### STATED EXERCISE
Go through the listing below and list every line with "script".

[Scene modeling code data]
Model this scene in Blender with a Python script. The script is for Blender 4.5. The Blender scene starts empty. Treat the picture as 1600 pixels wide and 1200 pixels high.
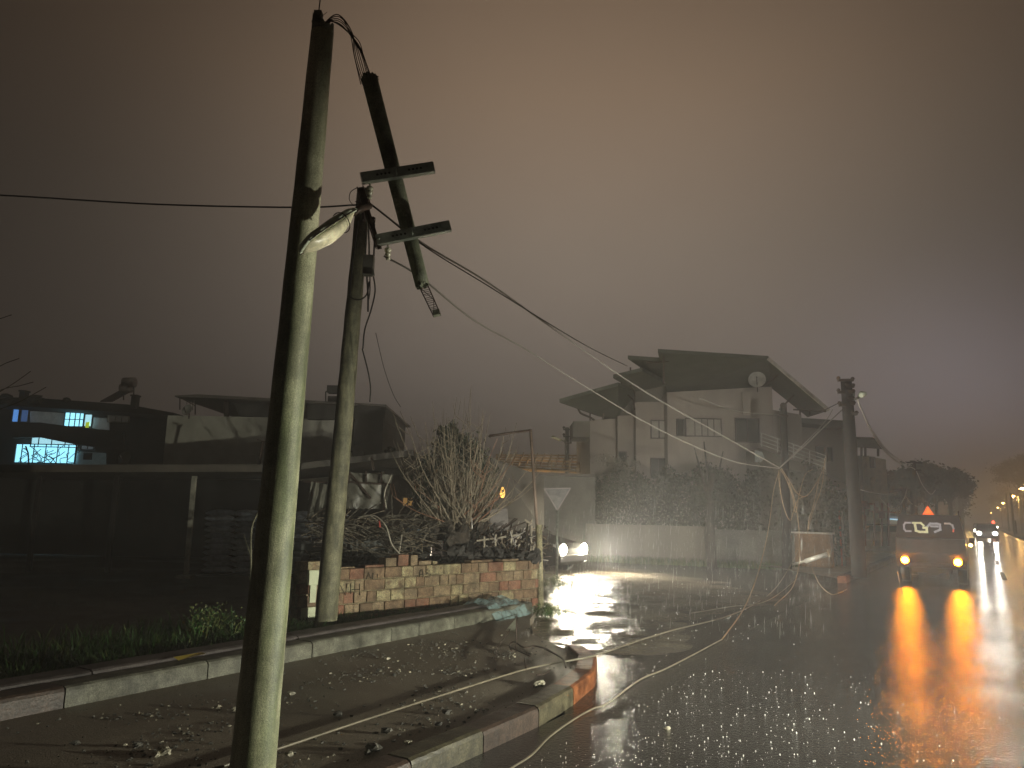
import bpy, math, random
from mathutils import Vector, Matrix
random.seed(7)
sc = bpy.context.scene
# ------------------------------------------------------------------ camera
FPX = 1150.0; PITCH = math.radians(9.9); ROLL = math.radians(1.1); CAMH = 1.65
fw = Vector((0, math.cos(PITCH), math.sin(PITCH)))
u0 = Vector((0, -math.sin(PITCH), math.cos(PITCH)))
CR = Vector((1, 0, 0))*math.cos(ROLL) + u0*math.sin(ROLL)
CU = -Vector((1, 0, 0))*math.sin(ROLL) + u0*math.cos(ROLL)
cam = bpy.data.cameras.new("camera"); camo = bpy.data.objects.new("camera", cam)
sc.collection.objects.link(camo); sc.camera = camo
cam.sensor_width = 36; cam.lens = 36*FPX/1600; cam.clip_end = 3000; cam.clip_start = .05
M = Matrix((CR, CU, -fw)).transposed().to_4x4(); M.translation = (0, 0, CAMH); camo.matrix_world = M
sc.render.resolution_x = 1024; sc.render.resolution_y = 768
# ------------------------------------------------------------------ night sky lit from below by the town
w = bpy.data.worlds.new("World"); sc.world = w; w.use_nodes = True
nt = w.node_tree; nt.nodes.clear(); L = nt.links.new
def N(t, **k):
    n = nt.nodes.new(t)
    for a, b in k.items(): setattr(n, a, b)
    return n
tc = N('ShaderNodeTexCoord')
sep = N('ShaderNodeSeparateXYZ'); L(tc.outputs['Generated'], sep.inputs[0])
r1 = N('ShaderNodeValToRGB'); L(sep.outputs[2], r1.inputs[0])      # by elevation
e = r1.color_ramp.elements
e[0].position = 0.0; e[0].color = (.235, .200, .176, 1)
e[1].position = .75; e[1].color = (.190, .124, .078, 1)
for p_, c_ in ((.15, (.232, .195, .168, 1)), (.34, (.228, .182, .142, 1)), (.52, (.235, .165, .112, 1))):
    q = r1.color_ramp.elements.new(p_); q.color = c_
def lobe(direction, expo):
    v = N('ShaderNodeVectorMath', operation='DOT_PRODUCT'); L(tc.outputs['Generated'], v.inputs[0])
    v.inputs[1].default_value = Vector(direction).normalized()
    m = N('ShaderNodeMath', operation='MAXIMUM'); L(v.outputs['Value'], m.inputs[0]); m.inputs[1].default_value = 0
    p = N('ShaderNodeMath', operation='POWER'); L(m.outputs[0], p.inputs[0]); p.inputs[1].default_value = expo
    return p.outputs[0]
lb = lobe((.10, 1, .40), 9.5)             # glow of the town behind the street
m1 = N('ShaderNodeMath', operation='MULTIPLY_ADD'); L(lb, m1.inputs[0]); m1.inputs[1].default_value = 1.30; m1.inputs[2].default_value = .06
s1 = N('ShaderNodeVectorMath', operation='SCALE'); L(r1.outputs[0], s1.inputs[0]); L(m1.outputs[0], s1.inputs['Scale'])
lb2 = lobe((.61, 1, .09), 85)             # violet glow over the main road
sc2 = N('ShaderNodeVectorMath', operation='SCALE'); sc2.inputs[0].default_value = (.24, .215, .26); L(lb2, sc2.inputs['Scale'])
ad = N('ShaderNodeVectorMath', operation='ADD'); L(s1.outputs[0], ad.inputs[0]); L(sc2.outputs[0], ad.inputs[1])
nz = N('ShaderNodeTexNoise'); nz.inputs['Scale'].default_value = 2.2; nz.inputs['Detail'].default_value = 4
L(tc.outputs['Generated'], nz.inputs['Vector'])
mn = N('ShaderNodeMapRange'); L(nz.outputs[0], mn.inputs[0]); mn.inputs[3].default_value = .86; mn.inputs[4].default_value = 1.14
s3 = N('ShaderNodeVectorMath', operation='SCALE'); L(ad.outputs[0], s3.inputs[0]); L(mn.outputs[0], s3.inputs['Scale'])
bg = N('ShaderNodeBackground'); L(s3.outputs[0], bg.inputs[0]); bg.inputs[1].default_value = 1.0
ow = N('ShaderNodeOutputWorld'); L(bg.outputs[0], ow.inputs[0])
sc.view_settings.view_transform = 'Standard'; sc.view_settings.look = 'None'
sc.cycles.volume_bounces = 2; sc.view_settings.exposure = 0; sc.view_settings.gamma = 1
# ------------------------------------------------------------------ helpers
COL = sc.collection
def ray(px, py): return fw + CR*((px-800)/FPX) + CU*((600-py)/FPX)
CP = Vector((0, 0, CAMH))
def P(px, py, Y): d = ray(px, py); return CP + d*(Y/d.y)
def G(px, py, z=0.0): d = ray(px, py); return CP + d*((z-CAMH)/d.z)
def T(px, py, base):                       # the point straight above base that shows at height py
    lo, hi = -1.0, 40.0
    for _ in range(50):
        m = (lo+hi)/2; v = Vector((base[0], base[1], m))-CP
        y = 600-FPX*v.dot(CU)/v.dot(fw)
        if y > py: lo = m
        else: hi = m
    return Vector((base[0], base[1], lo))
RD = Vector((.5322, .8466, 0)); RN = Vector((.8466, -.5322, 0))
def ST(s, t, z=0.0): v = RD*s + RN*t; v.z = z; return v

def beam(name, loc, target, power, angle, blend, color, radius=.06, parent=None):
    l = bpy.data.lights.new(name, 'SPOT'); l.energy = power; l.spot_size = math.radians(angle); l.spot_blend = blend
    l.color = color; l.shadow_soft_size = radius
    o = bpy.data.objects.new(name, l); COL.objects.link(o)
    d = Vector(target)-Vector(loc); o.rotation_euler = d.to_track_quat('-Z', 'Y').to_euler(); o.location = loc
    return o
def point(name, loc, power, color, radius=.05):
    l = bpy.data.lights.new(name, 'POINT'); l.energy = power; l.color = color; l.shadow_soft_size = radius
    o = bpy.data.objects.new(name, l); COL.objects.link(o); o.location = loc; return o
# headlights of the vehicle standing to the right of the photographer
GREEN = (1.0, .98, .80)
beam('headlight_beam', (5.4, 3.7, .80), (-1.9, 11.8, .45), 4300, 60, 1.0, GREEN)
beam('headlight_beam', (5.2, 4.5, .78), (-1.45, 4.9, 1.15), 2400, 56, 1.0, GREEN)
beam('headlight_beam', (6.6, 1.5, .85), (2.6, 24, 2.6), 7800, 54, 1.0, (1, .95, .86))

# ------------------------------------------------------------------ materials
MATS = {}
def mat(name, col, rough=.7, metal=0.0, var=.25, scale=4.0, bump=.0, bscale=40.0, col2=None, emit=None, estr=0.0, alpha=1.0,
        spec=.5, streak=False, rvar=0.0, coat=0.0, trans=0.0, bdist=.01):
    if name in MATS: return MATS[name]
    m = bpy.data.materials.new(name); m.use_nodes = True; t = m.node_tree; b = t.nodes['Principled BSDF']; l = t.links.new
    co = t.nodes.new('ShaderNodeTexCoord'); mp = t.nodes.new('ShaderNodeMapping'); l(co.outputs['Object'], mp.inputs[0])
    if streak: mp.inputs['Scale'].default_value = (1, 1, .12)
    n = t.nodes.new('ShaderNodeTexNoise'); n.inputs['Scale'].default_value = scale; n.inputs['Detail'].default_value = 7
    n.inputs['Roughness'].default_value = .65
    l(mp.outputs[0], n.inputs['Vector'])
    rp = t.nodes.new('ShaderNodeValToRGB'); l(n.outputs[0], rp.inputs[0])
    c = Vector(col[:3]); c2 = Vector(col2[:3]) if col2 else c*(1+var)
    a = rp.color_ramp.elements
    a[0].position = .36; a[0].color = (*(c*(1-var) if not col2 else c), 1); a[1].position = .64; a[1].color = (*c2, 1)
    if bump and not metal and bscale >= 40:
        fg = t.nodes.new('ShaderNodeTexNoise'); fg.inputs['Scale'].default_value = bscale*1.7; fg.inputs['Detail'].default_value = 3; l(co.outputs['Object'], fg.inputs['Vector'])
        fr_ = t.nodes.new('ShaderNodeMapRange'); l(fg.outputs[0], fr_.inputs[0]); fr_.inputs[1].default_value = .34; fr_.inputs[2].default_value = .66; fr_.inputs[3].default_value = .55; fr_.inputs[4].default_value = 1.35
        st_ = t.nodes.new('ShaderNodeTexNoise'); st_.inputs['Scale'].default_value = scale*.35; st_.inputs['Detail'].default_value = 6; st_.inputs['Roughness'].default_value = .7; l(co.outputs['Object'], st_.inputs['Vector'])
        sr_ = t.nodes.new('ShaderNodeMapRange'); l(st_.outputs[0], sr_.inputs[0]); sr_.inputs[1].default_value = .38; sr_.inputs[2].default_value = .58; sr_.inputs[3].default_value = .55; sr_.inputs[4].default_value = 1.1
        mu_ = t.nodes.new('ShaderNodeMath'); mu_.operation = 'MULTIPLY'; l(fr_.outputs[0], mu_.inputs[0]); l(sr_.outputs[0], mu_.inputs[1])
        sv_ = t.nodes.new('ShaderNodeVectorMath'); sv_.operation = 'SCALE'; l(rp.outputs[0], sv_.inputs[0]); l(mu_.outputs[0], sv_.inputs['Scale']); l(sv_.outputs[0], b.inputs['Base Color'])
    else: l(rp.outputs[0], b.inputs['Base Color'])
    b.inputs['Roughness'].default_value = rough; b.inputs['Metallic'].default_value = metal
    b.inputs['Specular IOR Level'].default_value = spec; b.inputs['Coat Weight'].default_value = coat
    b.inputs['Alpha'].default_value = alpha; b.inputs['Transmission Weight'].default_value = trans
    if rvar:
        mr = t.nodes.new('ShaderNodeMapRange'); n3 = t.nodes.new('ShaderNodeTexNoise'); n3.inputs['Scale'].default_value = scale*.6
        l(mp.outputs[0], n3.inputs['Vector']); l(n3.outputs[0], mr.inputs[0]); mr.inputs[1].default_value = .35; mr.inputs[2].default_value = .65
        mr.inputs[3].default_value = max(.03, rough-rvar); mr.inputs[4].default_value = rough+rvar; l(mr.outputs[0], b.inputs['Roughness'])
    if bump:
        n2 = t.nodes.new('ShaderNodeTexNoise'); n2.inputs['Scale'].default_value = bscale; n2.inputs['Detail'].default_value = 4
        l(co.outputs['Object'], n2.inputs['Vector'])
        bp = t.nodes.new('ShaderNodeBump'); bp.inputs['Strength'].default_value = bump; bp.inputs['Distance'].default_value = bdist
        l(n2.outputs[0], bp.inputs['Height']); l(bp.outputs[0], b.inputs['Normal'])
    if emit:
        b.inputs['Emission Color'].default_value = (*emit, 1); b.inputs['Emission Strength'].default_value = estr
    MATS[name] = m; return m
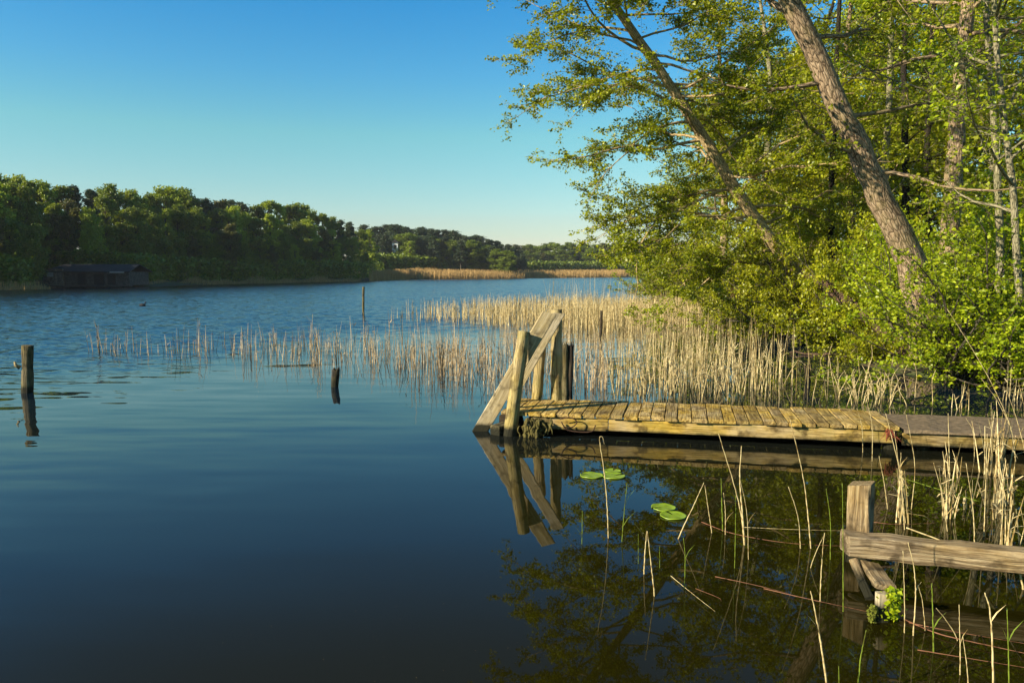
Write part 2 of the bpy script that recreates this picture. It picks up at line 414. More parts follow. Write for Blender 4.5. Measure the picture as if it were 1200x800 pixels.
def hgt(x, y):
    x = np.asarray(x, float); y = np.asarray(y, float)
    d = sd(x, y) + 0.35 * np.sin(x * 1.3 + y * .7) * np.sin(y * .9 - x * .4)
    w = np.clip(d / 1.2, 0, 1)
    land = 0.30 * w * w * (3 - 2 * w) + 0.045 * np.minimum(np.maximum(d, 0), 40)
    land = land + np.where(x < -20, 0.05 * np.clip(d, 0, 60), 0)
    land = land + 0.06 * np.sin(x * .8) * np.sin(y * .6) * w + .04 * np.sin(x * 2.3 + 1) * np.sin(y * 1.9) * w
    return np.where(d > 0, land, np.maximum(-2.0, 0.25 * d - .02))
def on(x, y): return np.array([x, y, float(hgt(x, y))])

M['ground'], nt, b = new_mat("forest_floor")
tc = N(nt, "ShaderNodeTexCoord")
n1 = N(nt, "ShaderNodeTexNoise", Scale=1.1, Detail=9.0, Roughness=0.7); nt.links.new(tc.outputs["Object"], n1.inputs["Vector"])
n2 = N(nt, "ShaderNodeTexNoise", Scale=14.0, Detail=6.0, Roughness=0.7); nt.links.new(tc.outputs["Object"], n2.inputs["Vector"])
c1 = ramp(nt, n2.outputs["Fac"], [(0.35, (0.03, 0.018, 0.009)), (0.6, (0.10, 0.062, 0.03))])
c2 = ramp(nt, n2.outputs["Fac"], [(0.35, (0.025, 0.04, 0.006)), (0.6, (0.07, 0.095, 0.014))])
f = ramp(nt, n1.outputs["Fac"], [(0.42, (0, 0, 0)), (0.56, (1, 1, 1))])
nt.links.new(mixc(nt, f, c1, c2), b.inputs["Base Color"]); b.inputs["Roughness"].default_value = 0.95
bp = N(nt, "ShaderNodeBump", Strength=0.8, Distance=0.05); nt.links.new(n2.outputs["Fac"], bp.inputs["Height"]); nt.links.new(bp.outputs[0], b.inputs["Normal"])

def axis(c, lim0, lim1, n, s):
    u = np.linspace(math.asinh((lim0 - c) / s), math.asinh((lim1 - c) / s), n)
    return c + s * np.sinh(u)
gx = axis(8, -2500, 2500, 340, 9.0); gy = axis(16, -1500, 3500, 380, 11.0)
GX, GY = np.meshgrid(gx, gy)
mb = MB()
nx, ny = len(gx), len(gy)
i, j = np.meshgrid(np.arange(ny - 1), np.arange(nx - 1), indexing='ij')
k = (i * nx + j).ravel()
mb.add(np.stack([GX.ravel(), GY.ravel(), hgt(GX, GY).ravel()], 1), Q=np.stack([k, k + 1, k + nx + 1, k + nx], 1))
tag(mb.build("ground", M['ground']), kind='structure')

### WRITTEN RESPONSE
Model this scene in Blender with a Python script. The script is for Blender 4.5. The Blender scene starts empty. Treat the picture as 1600 pixels wide and 1200 pixels high.
Write part 2 of the bpy script that recreates this picture. It picks up at line 414. More parts follow. Write for Blender 4.5. Measure the picture as if it were 1200x800 pixels.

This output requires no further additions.